I'm reading a book at the moment called 'A Pocket Guide to Superstitions of the British Isles'. I was reading it on the bus this week, and nearly dropped it when I saw under a heading 'Domestic Superstitions' that finding money is unlucky.
I've been finding money for a good year now, so as I sat there I started to reflect on all the things that have happened to me since the project began.
It's true that in the past year I seem to have had more big problems than I ever did before.
There was the day I fainted while waiting for my bus and came round on the pavement with one of my teeth smashed in half. Oh I can laugh about it now...
And there have been loads of niggly problems with my car - the time the window wouldn't go back up when I put it down to get through a ticket barrier, costing me £150 for a new regulator; the time I was rushing to get my mum to a karate exam and mangled the side skirt driving over a high kerb; the time my battery died as I drove home from my allotment, leaving me sat, alarm wailing, outside an older people's care home. Hmm.

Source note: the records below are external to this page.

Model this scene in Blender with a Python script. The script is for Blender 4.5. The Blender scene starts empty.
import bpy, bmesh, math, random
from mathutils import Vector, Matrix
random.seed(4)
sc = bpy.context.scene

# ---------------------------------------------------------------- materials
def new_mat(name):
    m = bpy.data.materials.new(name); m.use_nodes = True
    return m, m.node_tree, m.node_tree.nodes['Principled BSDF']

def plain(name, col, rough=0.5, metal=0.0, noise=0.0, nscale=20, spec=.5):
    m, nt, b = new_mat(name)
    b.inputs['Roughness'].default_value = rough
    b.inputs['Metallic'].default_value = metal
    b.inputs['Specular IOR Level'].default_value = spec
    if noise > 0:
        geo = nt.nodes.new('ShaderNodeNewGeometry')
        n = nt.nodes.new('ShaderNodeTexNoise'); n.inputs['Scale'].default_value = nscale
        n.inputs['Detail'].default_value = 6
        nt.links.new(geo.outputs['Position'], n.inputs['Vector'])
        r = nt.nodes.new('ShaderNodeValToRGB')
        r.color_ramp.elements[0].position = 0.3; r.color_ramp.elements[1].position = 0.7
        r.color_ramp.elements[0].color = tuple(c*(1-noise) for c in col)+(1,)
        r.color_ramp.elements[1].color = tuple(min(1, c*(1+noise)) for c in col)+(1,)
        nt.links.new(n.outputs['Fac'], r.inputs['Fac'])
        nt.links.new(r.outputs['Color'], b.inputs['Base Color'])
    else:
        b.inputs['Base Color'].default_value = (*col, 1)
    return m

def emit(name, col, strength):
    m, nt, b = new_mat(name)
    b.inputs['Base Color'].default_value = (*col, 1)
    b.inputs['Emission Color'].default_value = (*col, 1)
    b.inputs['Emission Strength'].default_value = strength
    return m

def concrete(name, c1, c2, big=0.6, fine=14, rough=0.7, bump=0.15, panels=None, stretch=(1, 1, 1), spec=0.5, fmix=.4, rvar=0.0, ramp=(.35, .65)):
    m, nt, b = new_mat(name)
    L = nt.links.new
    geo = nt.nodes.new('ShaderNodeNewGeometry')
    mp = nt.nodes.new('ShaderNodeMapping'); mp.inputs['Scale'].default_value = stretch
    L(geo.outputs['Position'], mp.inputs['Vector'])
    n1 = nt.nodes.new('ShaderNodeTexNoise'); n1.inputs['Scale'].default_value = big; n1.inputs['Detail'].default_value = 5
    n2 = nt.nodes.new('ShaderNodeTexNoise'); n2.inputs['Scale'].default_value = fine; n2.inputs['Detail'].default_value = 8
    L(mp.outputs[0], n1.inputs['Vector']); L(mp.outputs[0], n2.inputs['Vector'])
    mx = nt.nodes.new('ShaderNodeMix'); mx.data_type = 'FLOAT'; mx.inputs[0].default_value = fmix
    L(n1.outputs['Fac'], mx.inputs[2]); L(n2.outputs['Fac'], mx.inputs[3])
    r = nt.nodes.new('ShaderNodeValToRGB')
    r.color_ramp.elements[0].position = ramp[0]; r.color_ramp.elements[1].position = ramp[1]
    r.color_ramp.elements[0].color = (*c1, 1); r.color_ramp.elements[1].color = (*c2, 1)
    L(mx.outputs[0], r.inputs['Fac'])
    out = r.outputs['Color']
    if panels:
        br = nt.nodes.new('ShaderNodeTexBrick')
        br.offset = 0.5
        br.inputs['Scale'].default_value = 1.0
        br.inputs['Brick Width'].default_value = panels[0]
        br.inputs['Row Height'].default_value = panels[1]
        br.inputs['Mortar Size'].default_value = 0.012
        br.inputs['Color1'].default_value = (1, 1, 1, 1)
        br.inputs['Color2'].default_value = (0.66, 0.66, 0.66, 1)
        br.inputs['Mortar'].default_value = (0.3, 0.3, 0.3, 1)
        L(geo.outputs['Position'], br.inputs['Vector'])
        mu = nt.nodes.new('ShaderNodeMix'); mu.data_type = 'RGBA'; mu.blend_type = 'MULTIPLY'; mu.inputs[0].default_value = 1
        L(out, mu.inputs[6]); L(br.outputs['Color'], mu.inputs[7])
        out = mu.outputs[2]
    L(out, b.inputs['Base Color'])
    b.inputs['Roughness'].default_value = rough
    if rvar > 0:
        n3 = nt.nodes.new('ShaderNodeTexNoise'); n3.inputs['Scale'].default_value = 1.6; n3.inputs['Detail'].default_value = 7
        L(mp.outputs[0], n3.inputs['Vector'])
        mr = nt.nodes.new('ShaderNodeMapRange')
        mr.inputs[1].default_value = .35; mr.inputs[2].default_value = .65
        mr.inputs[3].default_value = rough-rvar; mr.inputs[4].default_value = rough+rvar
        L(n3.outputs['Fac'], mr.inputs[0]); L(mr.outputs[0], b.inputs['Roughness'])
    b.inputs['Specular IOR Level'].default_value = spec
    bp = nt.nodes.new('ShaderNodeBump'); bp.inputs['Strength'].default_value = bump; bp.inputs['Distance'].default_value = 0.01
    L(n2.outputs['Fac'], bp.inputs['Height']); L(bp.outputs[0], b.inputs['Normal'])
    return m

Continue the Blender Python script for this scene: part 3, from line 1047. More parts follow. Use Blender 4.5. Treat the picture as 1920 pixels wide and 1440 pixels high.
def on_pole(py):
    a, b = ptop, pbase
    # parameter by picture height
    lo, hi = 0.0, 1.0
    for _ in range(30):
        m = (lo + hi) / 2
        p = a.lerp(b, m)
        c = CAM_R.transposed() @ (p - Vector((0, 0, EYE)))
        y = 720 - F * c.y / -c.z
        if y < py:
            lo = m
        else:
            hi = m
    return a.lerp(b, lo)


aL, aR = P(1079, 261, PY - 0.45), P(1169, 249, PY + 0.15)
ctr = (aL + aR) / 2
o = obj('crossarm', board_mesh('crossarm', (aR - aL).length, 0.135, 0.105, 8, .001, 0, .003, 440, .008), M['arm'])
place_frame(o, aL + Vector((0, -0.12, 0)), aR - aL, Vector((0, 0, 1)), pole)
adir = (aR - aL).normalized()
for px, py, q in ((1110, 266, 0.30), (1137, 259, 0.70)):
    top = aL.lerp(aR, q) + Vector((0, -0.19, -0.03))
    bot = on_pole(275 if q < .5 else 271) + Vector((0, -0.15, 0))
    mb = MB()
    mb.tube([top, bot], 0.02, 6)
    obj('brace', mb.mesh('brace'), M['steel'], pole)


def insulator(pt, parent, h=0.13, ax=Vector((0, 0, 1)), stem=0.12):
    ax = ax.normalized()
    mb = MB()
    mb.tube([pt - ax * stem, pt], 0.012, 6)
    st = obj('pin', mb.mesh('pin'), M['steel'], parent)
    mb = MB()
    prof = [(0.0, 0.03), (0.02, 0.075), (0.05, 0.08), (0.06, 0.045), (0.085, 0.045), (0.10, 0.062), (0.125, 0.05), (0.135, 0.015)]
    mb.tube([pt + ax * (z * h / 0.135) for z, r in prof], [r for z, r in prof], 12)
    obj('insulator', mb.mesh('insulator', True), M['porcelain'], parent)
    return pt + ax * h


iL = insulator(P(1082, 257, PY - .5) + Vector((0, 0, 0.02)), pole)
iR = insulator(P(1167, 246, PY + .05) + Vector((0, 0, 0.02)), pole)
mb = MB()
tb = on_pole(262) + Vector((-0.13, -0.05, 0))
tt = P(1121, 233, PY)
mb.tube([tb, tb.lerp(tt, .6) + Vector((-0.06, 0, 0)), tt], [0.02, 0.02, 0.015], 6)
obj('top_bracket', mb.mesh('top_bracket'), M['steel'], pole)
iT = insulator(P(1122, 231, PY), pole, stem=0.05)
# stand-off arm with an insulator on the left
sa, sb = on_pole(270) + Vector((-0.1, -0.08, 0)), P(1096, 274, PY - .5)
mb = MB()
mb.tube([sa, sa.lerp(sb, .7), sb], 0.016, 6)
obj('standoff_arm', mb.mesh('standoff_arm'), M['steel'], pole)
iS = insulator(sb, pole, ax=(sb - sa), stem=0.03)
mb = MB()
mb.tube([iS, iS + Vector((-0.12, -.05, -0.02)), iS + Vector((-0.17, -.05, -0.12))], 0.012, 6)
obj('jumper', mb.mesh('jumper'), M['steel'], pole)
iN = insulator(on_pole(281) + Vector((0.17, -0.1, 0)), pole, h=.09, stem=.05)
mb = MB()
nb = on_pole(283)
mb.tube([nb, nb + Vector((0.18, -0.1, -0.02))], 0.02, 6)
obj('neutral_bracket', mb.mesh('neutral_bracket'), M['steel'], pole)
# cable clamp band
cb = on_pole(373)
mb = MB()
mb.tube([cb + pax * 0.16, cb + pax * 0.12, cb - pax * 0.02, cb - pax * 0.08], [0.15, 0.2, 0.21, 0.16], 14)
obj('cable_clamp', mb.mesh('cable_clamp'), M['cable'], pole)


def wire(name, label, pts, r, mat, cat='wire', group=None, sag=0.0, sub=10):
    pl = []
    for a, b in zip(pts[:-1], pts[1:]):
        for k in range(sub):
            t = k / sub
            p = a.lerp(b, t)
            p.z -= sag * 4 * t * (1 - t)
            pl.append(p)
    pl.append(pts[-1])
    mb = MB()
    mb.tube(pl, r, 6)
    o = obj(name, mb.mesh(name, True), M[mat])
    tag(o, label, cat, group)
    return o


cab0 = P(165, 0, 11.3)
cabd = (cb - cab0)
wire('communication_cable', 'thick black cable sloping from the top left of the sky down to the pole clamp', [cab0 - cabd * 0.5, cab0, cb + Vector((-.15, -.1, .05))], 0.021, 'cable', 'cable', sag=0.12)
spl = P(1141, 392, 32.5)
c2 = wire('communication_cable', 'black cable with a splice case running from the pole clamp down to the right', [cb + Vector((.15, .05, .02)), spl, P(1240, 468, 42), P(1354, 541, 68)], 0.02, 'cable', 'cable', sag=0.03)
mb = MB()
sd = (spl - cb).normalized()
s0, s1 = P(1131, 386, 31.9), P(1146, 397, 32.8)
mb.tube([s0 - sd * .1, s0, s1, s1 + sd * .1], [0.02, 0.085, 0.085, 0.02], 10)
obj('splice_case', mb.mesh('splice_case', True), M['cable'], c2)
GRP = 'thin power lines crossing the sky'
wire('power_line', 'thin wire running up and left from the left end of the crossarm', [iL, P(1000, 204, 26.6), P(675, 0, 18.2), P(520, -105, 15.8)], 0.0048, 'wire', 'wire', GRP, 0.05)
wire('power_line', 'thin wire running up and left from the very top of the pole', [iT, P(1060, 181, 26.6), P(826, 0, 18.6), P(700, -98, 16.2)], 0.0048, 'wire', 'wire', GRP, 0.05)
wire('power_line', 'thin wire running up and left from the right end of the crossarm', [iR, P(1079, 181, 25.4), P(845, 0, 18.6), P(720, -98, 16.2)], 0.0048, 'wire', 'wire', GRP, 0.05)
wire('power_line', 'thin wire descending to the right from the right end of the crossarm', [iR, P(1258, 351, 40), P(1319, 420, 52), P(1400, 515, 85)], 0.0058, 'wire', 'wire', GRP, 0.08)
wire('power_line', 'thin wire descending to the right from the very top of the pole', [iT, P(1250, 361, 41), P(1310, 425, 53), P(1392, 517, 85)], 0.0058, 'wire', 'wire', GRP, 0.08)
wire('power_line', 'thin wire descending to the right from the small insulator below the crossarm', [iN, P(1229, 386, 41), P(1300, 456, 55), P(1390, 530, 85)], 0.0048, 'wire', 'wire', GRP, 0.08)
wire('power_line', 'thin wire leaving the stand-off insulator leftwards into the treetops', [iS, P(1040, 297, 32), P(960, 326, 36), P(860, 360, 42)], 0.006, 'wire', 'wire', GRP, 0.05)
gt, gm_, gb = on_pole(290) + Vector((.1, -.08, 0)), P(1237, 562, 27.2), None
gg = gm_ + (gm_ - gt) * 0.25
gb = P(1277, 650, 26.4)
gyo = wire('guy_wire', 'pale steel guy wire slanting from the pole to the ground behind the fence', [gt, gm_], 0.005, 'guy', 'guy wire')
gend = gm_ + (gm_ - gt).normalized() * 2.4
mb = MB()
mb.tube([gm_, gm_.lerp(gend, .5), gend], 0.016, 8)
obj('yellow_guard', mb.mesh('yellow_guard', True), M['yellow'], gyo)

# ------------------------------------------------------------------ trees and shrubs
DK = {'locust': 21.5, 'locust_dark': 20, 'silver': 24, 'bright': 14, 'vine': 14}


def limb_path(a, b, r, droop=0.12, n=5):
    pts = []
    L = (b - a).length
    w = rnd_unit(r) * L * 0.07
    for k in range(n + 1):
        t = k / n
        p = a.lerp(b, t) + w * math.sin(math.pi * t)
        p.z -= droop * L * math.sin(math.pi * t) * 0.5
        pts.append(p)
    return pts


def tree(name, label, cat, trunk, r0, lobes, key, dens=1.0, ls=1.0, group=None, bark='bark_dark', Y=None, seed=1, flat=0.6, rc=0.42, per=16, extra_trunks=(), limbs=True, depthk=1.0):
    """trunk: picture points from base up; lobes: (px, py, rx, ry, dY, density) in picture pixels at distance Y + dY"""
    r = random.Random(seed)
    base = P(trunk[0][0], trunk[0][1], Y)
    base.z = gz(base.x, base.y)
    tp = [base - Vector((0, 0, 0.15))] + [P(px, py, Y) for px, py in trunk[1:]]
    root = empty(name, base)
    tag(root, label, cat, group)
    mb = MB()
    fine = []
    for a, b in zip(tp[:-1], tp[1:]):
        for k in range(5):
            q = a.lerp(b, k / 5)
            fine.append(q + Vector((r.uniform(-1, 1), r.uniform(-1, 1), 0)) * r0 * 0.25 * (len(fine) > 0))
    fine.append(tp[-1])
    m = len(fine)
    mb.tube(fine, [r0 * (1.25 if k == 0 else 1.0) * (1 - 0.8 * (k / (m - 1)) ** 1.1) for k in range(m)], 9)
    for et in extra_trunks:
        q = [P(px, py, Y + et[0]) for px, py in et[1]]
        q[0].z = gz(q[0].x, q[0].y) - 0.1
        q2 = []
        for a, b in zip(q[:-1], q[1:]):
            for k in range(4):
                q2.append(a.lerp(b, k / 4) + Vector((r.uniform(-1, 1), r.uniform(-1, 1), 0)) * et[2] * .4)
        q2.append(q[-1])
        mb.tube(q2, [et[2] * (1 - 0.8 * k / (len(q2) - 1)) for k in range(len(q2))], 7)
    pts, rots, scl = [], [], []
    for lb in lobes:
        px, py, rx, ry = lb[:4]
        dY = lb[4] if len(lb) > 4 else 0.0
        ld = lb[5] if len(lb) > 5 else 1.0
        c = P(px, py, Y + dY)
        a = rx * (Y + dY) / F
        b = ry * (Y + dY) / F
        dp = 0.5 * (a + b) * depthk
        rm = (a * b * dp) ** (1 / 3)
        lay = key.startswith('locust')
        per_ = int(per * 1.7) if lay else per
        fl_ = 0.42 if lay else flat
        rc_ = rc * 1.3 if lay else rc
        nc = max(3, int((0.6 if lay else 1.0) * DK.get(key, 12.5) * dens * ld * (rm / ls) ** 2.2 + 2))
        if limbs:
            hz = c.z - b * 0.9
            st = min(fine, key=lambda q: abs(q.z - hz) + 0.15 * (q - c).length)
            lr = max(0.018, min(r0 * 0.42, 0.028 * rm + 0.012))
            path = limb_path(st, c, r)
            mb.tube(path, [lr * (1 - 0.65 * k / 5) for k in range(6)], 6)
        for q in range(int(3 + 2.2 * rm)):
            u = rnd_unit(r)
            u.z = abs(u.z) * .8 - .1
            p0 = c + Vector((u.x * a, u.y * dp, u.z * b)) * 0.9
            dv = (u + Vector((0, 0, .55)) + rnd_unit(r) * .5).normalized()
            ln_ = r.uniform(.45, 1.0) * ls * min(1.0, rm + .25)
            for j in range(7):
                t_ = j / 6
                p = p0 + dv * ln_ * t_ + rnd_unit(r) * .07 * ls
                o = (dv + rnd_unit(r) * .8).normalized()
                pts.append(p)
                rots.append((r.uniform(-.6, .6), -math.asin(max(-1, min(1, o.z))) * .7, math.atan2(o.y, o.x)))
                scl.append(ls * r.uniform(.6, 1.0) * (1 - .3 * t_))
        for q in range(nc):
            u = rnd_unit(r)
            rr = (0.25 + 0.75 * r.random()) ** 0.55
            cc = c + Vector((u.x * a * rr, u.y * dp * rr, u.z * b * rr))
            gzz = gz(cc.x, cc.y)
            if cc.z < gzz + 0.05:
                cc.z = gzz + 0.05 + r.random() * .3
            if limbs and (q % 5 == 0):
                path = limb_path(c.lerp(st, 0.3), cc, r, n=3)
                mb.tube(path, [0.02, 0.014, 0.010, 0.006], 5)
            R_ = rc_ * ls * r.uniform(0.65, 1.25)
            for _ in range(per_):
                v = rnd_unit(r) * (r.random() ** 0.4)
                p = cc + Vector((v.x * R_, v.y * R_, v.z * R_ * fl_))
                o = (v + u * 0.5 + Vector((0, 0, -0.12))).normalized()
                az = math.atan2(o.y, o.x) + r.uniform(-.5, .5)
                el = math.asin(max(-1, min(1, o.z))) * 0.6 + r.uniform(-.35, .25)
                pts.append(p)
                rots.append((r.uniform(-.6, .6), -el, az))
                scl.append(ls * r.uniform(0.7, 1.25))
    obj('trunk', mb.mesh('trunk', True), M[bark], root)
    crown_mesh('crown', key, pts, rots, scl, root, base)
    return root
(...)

Handily, further down the page, the book said that "throwing a shoe after someone" was lucky. Brilliant. As long as I keep doing this - whenever I'm handed money by someone, I remove a shoe and throw it at them, or if I find money myself, lob a shoe in the direction of the nearest stranger - it'll counteract any bad luck I might otherwise get. I wish I'd read this book last year.
Anyway, back to business as usual.
Monday - Craig asked me my policy on finding money down the back of the sofa, I nodded, and he handed over a 20p.
Thursday morning, we had a fire alarm at work. A real one. Well, a real practice one, where we had to go and shiver outside in a fog of cigarette smoke. When all the excitement was over, we started trooping back to the office, and Nix spotted a penny on the pavement.
Later on Thursday, I wrestled with the decision for 5 seconds before ending up in Starbucks. It turned out to be absolutely the right thing to do, because I found a penny on the floor.
Week Sixty-eight
How much found: 22p
Total found so far: £52.14
How it could now be spent: a copy of Sharing Knowledge Across the Mediterranean Area: Towards a Partnership for Sustainable Management of Resources and the Prevention of Catastrophes (NATO ... Science Series: Human and Societal Dynamics).